Michael Smither 'Huntley and Palmers Cracker Biscuit'
Linda Tyler
Essays
Posted on 28 May 2025
In 1973, when the artist was just 34 years old, art critic Patrick Hutchings described Michael Smither as a leading young contemporary New Zealand realist. Smither was mostly self-taught, although he had begun a Diploma of Fine Arts at Elam in 1959, leaving in July of the second year to work towards his first solo exhibition at Moller’s Gallery in Queen Street in 1961. Recognition was instantaneous, and he was curated into the Auckland City Art Gallery exhibition “Contemporary New Zealand Painting”.
Flush with success, he headed south to the isolation of Patearoa in Otago, to hone his skills on his own for most of 1962 before returning to his hometown of New Plymouth to marry and have a family. By 1970 he was back in Otago as the Frances Hodgkins Fellow at the University. The late curator Ron Brownson called the period from 1964 to 1978 the “wonder years” of the artist’s career, characterising the work of this era as magic realism. “I paint what’s in front of me,” Smither said, exhibiting the works painted between 1966 and 1973 under the title “Domestic Realism” at Peter McLeavey Gallery.

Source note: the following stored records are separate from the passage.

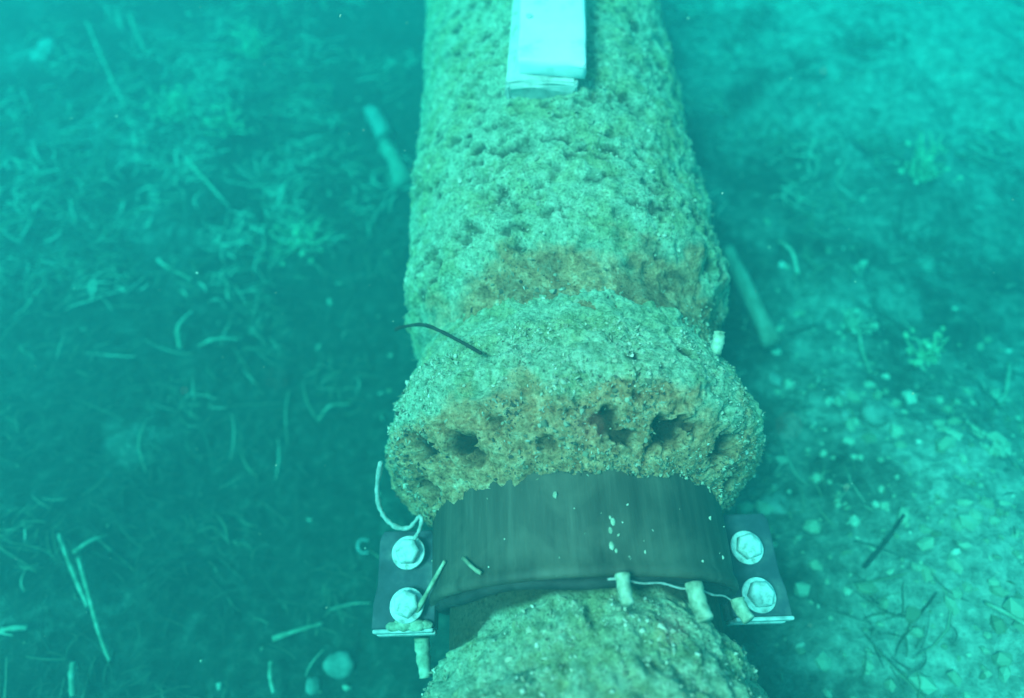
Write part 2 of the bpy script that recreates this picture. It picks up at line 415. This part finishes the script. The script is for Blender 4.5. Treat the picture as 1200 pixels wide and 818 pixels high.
def tube(pts, r0, r1, k=8, wob=0.0, sub=6, tip=True):
    """bmesh tube through the points (smoothed), tapering r0 -> r1"""
    P = [Vector(p) for p in pts]
    if len(P) > 2:
        Q = []
        for a in range(len(P) - 1):
            p0 = P[max(a - 1, 0)]; p1 = P[a]; p2 = P[a + 1]; p3 = P[min(a + 2, len(P) - 1)]
            for s in range(sub):
                t = s / sub
                Q.append(.5 * ((2 * p1) + (p2 - p0) * t + (2 * p0 - 5 * p1 + 4 * p2 - p3) * t * t + (3 * p1 - p0 - 3 * p2 + p3) * t ** 3))
        Q.append(P[-1]); P = Q
    else:
        P = [P[0].lerp(P[1], s / sub) for s in range(sub + 1)]
    bm = bmesh.new(); rings = []
    for a, p in enumerate(P):
        d = (P[min(a + 1, len(P) - 1)] - P[max(a - 1, 0)]).normalized()
        e1 = d.cross(Vector((0.31, 0.17, .93))).normalized(); e2 = d.cross(e1)
        r = (r0 + (r1 - r0) * a / (len(P) - 1)) * (1 + wob * random.uniform(-1, 1))
        rings.append([bm.verts.new(p + r * (1 + wob * random.uniform(-.5, .5)) * (math.cos(2 * math.pi * q / k) * e1 + math.sin(2 * math.pi * q / k) * e2)) for q in range(k)])
    for a in range(len(rings) - 1):
        for q in range(k):
            bm.faces.new((rings[a][q], rings[a][(q + 1) % k], rings[a + 1][(q + 1) % k], rings[a + 1][q]))
    bm.faces.new(rings[0][::-1]); bm.faces.new(rings[-1])
    bmesh.ops.recalc_face_normals(bm, faces=bm.faces)
    return bm
o = obj_bm("stub", tube([(.099, .226, .096), (.1015, .233, .101), (.103, .240, .104)], 0.0050, .0042, 10, .12), PALE, far, True)
o['label'] = "small pale stub sticking up from the back of the bell"

# ---- near pipe
near = thing("iron_pipe", "near pipe with a lumpy pale crust, leaving the clamp towards the bottom edge", "pipe", (BC, -.05, 0))
def prof_near(y, t):
    edge = .061 + .006 * vnoise(np.cos(t) * .15, t * 0, np.sin(t) * .15, 30, 15)
    edge = edge - .034 * np.cos(t) ** 2
    return .099 + .009 * sstep(edge + .004, edge - .010, y) + .034 * sstep(edge, edge - .085, y)
pn = []
for _ in range(90):
    t = random.uniform(0, math.pi); y = random.uniform(-.12, .04)
    pn.append(((.125 * math.cos(t), y, .125 * math.sin(t)), random.uniform(.003, .007), random.uniform(.003, .006), random.uniform(.1, .5)))
def disp_near(x, y, z, t):
    k = sstep(.068, .045, y)
    d = k * (.0030 * fbm(x, y, z, 180, 3, 107, .7) - .0035 * sstep(.10, .40, fbm(x, y, z, 80, 3, 109)) + .009 * fbm(x, y, z, 22, 3, 101) + .011 * fbm(x, y, z, 62, 5, 102, .62)) + .001 * fbm(x, y, z, 150, 2, 104)
    pd, ph = pits(x, y, z, pn)
    edge = .061 - .034 * np.cos(t) ** 2 + .006 * fbm(x, y, z, 50, 2, 108)
    bare = sstep(edge - .002, edge + .004, y)
    return d * (1 - bare) - pd * k * (1 - bare), .55 * sstep(.02, .05, y) * sstep(-.02, .06, x), np.maximum(ph * k, .9 * bare), .003 * fbm(x, y, z, 60, 2, 105)
ys = np.concatenate([np.linspace(-3, -.35, 30), np.linspace(-.30, .12, 300)[1:]])
v, f, T, ru, ho = lathe(prof_near, 0, 0, 0, 520, disp_near, cx=BC, ys=ys)
obj_np("barrel", v, f, CRUST, near, {"rust": ru, "hole": ho})
i = scatter_on(v, T, None, 6000, -.2, .060)
i = i[v[i, 1] < .058 - .034 * np.cos(T[i]) ** 2]
lumps("crust_grain", v[i] + rng.normal(0,   .0009, (len(i), 3)), .0006, .0021, near, np.clip(.58 + .24 * rng.normal(size=len(i)), 0, 1))

i = scatter_on(v, T, None, 1100, -.2, .058)
i = i[v[i, 1] < .056 - .034 * np.cos(T[i]) ** 2]
spikes("fuzz", v[i], radial(T[i]), .001, .005, near, np.clip(.58 + .2 * rng.normal(size=len(i)), 0, 1))

# ------------------------------------------------------------------ clamp
clamp = thing("repair_clamp", "dark smooth split clamp band bolted round the pipe joint below the bell", "pipe clamp", (BC, .11, 0))
def shell(a0, a1, n=90):
    prof = [(.0665, .104), (.0665, .1135), (.0685, .1150), (.073, .1146), (.076, .1128), (.085, .1130), (.120, .1132), (.165, .1130), (.175, .1130), (.175, .104), (.0665, .104)]
    prof2 = []
    for (a, b), (c, d) in zip(prof, prof[1:]):
        k = max(1, int(math.hypot(c - a, d - b) / .006))
        prof2 += [(a + (c - a) * s / k, b + (d - b) * s / k) for s in range(k)]
    bm = bmesh.new(); rows = []
    for s in range(n + 1):
        t = a0 + (a1 - a0) * s / n
        rows.append([bm.verts.new((BC + (r + .0006 * math.sin(9 * t + 40 * y)) * math.cos(t), y, r * math.sin(t))) for y, r in prof2])
    m = len(prof2)
    for a in range(n):
        for b in range(m):
            bm.faces.new((rows[a][b], rows[a][(b + 1) % m], rows[a + 1][(b + 1) % m], rows[a + 1][b]))
    bm.faces.new(rows[0]); bm.faces.new(rows[-1][::-1])
    bmesh.ops.recalc_face_normals(bm, faces=bm.faces)
    return bm
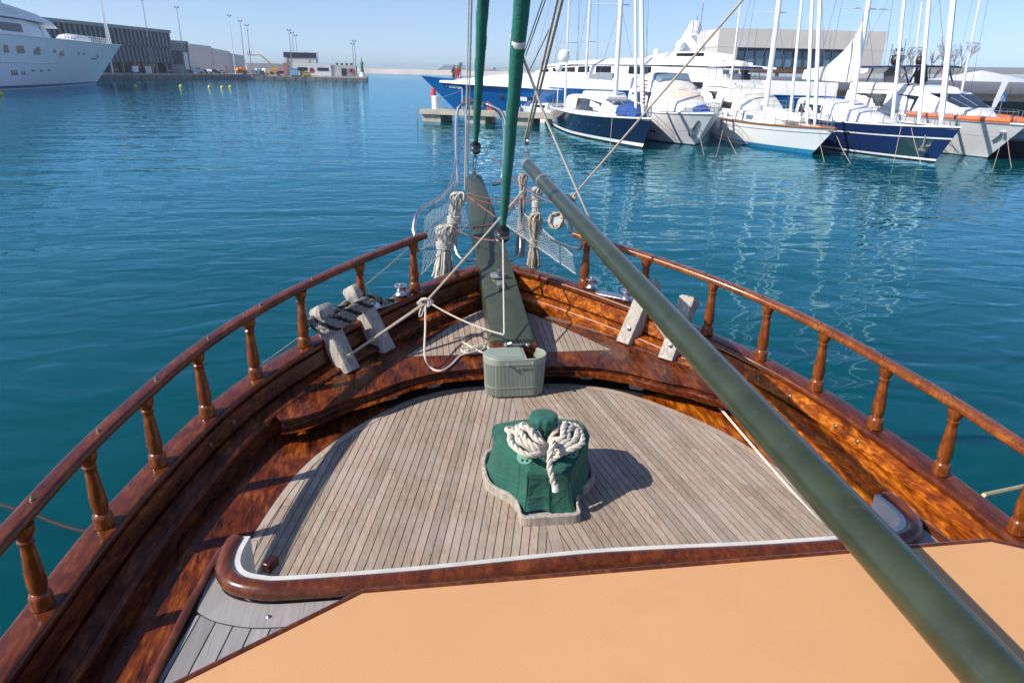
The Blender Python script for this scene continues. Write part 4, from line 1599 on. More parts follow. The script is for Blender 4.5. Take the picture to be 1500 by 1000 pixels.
# safety netting either side of the bowsprit
def net(quad_, nu, nv, label, seed):
    a, b, c, d = [Vector(p) for p in quad_]
    rg = random.Random(seed)

    def pt(u, v):
        p = a.lerp(b, u).lerp(d.lerp(c, u), v)
        return p + Vector((0, -0.05 * sin(pi * u) * sin(pi * v), -0.03 * sin(pi * u) * sin(pi * v)))
    mb = MB()
    G = [[pt(i / nu, j / nv) + Vector((rg.uniform(-.004, .004), 0, rg.uniform(-.004, .004))) for j in range(nv + 1)] for i in range(nu + 1)]
    for i in range(nu):
        for j in range(nv):
            mb.tube([G[i][j], G[i + 1][j + 1]], 0.0013, 3, cap=False)
            mb.tube([G[i + 1][j], G[i][j + 1]], 0.0013, 3, cap=False)
    mb.tube([G[i][0] for i in range(nu + 1)], 0.006, 5)
    mb.tube([G[i][nv] for i in range(nu + 1)], 0.006, 5)
    return ob('safety_net', mb, NETM, label=label, cat='net', org=tuple(a))


net([(-0.70, 6.08, 2.30), (-0.17, 7.35, 2.50), (-0.30, 7.35, 2.95), (-0.66, 6.2, 2.80)], 24, 10, 'fine grey safety net stretched left of the bowsprit', 1)
net([(0.72, 6.06, 2.28), (0.20, 7.35, 2.50), (0.33, 7.3, 2.68), (0.70, 6.15, 2.44)], 24, 8, 'fine grey safety net stretched right of the bowsprit', 2)

# lines outside the hull
c0 = hit0 = Vector((-0.73, 6.0, 2.6))
rope('side_line', [sag(Py(612, 352, 6.0), Py(385, 532, 4.95), 12, 0.03)], 0.005, ROPEG, 'thin dark line stretched outside the left rail from the bow')
rope('mooring_line', [sag((-2.50, 3.35, 1.66), Py(45, 750, 3.7), 10, 0.02) + [Py(10, 742, 3.9), Py(-60, 722, 4.5), Py(-300, 660, 7)]], 0.012, ROPEK, 'dark mooring line slung from the left side of the hull over the water')
rope('mooring_line', [sag((2.54, 3.06, 1.735), Py(1505, 711, 3.35), 6, 0.0) + [Py(1560, 706, 3.6), Py(1900, 690, 5.5)]], 0.014, ROPEY, 'ochre mooring line running out over the right cap rail')

# ================================================================== THE HARBOUR
def axis_thing(name, label, cat, stern, bow, group=None):
    a, b = Vector((*stern, 0)), Vector((*bow, 0))
    d = (b - a)
    t = thing(name, label, cat, tuple(a), atan2(-d.x, d.y), group)
    return t, d.length


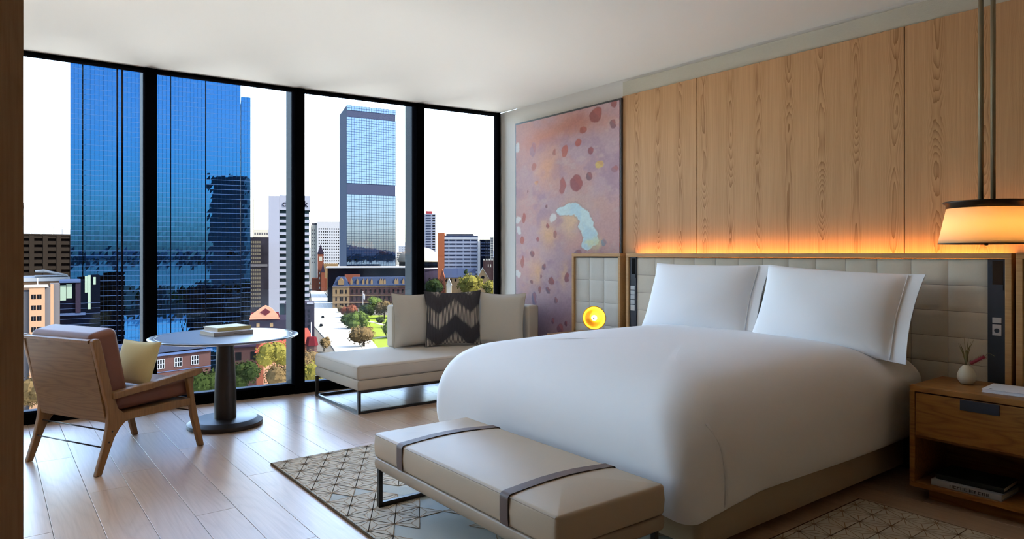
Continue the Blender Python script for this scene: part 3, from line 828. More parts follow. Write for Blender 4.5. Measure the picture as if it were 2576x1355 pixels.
def book(name, label, cat, w, d, h, cover, spine, loc, rz, group=None, pages=None):
    """local x along the spine, spine on the -y side, origin at the lower middle"""
    t = thing(name, label, cat, loc, rz, group)
    c = 0.003
    MB().box(-w / 2, w / 2, -d / 2, d / 2, 0, c).build('back_cover', cover, t)
    MB().box(-w / 2, w / 2, -d / 2, d / 2, h - c, h).build('front_cover', cover, t)
    MB().box(-w / 2, w / 2, -d / 2 - 0.002, -d / 2 + 0.0005, 0, h).build('spine', spine, t, bevel=0.001, seg=1)
    MB().box(-w / 2 + 0.004, w / 2 - 0.004, -d / 2 + 0.001, d / 2 - 0.005, c + 0.0002, h - c - 0.0002).build('pages', pages or M['page'], t)
    return t
b1 = book('book', 'thick grey book with printed spine on the nightstand shelf', 'book', 0.315, 0.24, 0.030, M['bookgrey'], M['bookgrey'], (-1.335, 4.025, 0.0970), R(-1))
mb = MB()
x = -0.07
for k, wd in enumerate([.013, .012, .012, .013, .014, 0, .007, .008, .008, 0, .013, .005, .012, .006]):
    if wd:
        if k % 3 == 0: mb.box(x, x + 0.003, -0.1235, -0.1222, 0.008, 0.022); mb.box(x + wd - 0.003, x + wd, -0.1235, -0.1222, 0.008, 0.022)
        elif k % 3 == 1: mb.box(x, x + wd, -0.1235, -0.1222, 0.008, 0.011); mb.box(x, x + wd, -0.1235, -0.1222, 0.019, 0.022); mb.box(x, x + 0.003, -0.1235, -0.1222, 0.0112, 0.0188)
        else: mb.box(x, x + 0.004, -0.1235, -0.1222, 0.008, 0.022); mb.box(x + 0.0042, x + wd, -0.1235, -0.1222, 0.017, 0.020)
    x += wd + 0.004
stuff(mb.build('spine_print', M['print'], b1))
book('book', 'dark book lying on the grey book in the nightstand', 'book', 0.30, 0.22, 0.026, M['bookdark'], M['bookdark'], (-1.335, 4.045, 0.1273), R(1.5))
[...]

Even though he once told The Taranaki Herald that “overseas art is irrelevant”, this work indicates international influences. As a faithful rendition of a water cracker topped by a crinkle cut piece of cheddar, it recalls American Pop Art, a movement much concerned with consumption. In 1964 a New York gallery grouped works by Andy Warhol (Campbell soup cans), Wayne Thiebaud (display cakes) and Roy Lichtenstein (hot dogs) in an exhibition titled “The American Supermarket”. Depicting food was a way to achieve one of the aims of Pop Art: to bring popular culture into fine art practice.
Like Warhol, Smither has chosen to depict a product associated with an iconic brand in his bold composition. If there is a slightly mournful tone to this orphaned biscuit, it could be because news had reached Smither in 1972 that Huntley & Palmers, a Quaker bakery that had been operating for 150 years, was closing its Reading factory. Was the era of the after-school cracker and cheese coming to an end? Reassuringly, the cream cracker survived. It is still on the menu in many kiwi homes, its dimpled surface embossed diagonally with the Huntley & Palmers name. Its continuity of manufacture is a reminder that these were the sustaining biscuits taken to the South Pole by Robert Falcon Scott in 1910.
Smither endows this cracker with the same special treatment as it gets on the traditional product packaging: it is viewed from above and dramatically foreshortened, making it loom up from its fashionable orange background. As a young painter steeped in Catholicism with its doctrine of transubstantiation where a communion wafer symbolises the body of Christ, Smither is able to transform this humble snack into a symbol of heroic fortitude and endurance.